CLASSIFYING BRAZILIAN SUGARLOAF LANDSCAPE EVOLUTION THROUGH THE AUTOMATED MAPPING OF GEOMORPHOLOGICAL LANDSCAPE FEATURES


OWEN, Sarah, Department of Geology, University of Leicester, University Road, Leicester, LE1 7RH, United Kingdom and TANSEY, Kevin, Department of Geography, University of Leicester, University Road, Leicester, LE17RH, United Kingdom, sco5@le.ac.uk

Brazilian Sugarloaf mountains are steep-sided dome-shaped landforms whose geological origins and geomorphological development are poorly understood. Along the eastern Brazilian margin, preferential tropical weathering and the subsequent fragmentation of the rift shoulder plateau form a dense arrangement of these mountains creating an excellent setting for the study of sugarloaf geomorphology. This research aims to determine the stages of sugarloaf landscape evolution through the recognition of new geomorphological surface features, and to address problems in the retrieval of sugarloaf landscape classes within established automated topographic mapping programs.

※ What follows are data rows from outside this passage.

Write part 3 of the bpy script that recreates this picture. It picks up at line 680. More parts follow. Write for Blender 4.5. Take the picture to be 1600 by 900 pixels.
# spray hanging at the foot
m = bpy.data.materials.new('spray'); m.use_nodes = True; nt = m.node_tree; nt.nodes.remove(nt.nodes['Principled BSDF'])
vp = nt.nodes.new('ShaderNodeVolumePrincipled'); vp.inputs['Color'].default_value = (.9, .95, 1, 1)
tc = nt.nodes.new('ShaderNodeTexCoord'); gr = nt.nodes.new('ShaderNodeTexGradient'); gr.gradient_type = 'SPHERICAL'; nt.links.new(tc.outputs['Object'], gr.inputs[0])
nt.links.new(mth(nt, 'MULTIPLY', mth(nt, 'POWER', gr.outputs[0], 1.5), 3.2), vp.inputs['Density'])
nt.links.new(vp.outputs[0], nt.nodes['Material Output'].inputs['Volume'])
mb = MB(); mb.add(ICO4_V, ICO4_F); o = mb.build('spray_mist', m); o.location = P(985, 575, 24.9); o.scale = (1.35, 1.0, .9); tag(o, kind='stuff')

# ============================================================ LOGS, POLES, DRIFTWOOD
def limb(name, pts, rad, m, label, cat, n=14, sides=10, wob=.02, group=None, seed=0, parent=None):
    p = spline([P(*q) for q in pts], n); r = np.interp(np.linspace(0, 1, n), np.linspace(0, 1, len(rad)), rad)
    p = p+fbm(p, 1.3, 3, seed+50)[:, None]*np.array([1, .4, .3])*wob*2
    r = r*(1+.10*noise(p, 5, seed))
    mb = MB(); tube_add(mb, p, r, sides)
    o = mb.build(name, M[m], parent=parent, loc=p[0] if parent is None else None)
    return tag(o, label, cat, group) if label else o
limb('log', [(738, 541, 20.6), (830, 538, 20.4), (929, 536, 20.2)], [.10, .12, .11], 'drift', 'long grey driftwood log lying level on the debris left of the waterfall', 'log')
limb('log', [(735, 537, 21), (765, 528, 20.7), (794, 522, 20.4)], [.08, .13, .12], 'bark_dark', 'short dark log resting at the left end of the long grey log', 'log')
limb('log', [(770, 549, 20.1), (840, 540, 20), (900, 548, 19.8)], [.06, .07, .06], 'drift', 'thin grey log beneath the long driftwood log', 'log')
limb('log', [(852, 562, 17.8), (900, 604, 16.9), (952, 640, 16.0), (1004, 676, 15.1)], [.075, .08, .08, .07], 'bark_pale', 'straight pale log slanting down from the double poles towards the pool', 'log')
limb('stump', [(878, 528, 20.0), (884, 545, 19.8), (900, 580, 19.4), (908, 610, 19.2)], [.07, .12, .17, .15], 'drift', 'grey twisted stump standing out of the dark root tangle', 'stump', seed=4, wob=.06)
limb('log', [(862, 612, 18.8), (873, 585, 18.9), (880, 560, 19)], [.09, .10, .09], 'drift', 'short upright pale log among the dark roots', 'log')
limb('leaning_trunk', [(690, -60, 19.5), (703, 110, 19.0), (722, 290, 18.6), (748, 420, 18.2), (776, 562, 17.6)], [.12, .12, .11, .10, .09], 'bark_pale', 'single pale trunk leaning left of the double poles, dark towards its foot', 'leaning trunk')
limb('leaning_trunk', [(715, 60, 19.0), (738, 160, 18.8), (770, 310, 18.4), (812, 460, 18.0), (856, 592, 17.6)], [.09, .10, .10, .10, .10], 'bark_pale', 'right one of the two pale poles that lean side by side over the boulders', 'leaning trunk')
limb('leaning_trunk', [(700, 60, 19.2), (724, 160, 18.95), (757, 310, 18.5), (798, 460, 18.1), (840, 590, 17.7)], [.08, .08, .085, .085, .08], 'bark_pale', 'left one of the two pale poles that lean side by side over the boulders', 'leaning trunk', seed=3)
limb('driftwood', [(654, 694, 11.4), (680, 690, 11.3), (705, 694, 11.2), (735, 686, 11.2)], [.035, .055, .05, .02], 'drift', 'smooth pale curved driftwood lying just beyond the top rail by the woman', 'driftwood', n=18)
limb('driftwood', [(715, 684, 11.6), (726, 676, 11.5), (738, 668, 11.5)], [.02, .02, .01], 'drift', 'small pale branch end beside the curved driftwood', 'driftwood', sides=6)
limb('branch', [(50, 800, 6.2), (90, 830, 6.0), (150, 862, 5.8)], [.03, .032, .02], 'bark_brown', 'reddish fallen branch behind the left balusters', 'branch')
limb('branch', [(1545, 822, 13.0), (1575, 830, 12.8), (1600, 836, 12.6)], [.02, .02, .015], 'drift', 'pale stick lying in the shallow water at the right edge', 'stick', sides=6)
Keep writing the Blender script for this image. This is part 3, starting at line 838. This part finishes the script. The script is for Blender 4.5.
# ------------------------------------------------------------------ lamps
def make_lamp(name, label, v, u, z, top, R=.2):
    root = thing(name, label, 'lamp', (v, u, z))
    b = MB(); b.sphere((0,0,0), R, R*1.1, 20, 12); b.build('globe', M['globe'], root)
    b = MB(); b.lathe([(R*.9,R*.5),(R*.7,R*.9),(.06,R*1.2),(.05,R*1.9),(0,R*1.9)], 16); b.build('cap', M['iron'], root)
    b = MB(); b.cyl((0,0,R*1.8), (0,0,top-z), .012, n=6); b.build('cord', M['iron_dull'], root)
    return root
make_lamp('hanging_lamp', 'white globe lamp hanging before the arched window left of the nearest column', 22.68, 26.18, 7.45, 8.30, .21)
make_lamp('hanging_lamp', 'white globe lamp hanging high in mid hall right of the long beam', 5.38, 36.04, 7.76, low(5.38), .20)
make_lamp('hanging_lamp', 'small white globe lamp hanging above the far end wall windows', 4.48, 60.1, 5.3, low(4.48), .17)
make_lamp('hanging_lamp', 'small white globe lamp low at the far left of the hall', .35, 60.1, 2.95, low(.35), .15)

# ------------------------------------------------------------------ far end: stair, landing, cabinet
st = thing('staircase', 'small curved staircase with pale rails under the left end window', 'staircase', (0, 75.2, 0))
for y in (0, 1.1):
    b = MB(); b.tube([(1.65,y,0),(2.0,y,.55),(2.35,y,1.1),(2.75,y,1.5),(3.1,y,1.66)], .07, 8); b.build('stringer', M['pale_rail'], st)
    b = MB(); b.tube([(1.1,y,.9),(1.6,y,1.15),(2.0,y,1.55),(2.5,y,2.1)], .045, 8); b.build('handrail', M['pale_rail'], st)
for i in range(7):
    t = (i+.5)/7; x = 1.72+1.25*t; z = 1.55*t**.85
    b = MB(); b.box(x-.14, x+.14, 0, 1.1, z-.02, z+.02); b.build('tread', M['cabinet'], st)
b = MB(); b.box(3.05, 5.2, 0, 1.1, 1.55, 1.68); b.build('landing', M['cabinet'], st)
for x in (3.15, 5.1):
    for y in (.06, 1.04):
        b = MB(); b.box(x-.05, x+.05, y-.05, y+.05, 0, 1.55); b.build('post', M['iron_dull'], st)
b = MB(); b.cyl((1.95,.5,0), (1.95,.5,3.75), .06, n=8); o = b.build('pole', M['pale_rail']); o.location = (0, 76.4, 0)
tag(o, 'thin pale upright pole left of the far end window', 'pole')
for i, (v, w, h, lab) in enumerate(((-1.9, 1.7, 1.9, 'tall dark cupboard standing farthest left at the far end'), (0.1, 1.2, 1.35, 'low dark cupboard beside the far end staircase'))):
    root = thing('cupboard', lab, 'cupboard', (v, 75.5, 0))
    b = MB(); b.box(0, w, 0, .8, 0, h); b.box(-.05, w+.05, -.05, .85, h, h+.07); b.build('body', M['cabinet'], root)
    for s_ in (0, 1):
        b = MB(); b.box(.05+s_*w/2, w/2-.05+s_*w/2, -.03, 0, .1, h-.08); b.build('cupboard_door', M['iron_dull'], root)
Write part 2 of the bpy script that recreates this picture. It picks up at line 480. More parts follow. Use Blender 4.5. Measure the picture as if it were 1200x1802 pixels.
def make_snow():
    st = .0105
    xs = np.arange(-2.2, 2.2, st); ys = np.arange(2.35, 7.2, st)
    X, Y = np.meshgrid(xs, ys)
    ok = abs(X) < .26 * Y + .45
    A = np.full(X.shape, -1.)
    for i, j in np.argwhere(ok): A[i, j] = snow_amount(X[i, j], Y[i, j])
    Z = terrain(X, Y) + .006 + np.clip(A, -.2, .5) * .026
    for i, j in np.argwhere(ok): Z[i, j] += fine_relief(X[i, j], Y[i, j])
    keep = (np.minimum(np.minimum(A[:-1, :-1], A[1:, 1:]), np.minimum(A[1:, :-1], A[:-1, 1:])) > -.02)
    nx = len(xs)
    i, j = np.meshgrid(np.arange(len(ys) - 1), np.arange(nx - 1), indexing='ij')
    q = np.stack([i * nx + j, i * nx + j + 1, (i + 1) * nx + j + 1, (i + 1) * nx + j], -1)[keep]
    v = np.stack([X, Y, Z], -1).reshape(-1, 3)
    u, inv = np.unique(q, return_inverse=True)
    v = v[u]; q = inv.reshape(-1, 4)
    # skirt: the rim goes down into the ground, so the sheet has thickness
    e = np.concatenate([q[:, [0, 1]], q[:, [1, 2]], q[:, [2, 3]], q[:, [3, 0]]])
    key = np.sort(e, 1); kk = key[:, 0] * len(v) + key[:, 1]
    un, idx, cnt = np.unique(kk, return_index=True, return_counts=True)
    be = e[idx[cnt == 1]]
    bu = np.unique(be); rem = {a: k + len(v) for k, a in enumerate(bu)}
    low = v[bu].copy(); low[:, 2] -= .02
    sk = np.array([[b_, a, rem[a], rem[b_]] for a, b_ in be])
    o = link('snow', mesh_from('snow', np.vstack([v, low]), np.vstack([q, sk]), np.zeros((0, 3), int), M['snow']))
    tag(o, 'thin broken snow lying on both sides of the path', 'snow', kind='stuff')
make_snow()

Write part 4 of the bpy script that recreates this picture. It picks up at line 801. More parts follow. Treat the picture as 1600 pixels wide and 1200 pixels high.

The main outcomes of this research concern the identification of four new types of morphometric classes to define the sugarloaf landscape (Summit, Slope, Collar, and Valley Floor). The quantification of these classes by height, slope, minimum curvature and topographic profile index (TPI) enabled the development of an automated geospatial mapping program to retrieve these unique morphometric features in a Shuttle Radar Topography Mission (SRTM) dataset. This new program addresses the difficulties in depicting the extreme nature of these morphometric classes using established topographic mapping programs through the application of a multi-faceted dataset. The spatial analysis of the geomorphological feature class map, combined with geological field data, enables the first landscape evolution model for Brazilian sugarloaves to be presented. This model illustrates how the sugarloaf mountains develop from initial exhumation to mature peaks, and how the geomorphological evolution of the landscape is dominantly controlled by Neoproterozoic ductile shear fabrics and late brittle dykes.

The implications of these results in depicting the spatial relationship of the previously undocumented morphometric landscape classes provides a powerful tool, not only in understanding the geomorphological evolution of sugarloaf mountains but in determining dynamic landscape interactions. This is particularly pertinent along the east coast of Brazil where these geomorphological sugarloaf landscape features also form bio-geographical niches for the threatened eastern Mata Atlantica rainforest.